MacDonald's writings are full thoughts and insights on individuality and giving of our will to God.  Here are some passages from Miracles of Our Lord to ponder:

But once more the question recurs: Why say so often that this and that one's faith had saved him? Was it not enough that he had saved them?—Our Lord would knit the bond between him and each man by arousing the man's individuality, which is, in deepest fact, his conscience.

A great deal of what is called freedom of thought is merely the self-assertion which would persuade itself of a freedom it would possess but cannot without an effort too painful for ignorance and self-indulgence. The man would feel free without being free. To assert one's individuality is not necessarily to be free: it may indeed be but the outcome of absolute slavery.

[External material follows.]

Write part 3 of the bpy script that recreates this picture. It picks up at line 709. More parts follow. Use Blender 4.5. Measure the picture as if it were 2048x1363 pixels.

But as the withered and restored limb to the man, so is the maimed and healed man to his brethren. In every man the power by which he does the commonest things is the power of God. The power is not of us. Our power does it; but we do not make the power. This, plain as it is, remains, however, the hardest lesson for a man to learn with conviction and thanksgiving. For God has, as it were, put us just so far away from Him that we can exercise the divine thing in us, our own will, in returning towards our source. Then we shall learn the fact that we are infinitely more great and blessed in being the outcome of a perfect self-constituting will, than we could be by the conversion of any imagined independence of origin into fact for us—a truth no man can understand, feel, or truly acknowledge, save in proportion as he has become one with his perfect origin, the will of God. While opposition exists between the thing made and the maker, there can be but discord and confusion in the judgment of the creature. No true felicitous vision of the facts of the relation between his God and him; no perception of the mighty liberty constituted by the holy dependence wherein the will of God is the absolutely free choice of the man; no perception of a unity such as cannot exist between independent wills, but only in unspeakable love and tenderness between the causing Will and the caused will, can yet have place. Those who cannot see how the human will should be free in dependence upon the will of God, have not realized that the will of God made the will of man; that, when most it pants for freedom, the will of man is the child of the will of God, and therefore that there can be no natural opposition or strife between them. Nay, more, the whole labour of God is that the will of man should be free as his will is free—in the same way that his will is free—by the perfect love of the man for that which is true, harmonious, lawful, creative. If a man say, "But might not the will of God make my will with the intent of over-riding and enslaving it?" I answer, such a Will could not create, could not be God, for it involves the false and contrarious. That would be to make a will in order that it might be no will. To create in order to uncreate is something else than divine. But a free will is not the liberty to do whatever one likes, but the power of doing whatever one sees ought to be done, even in the very face of otherwise overwhelming impulse. There lies freedom indeed.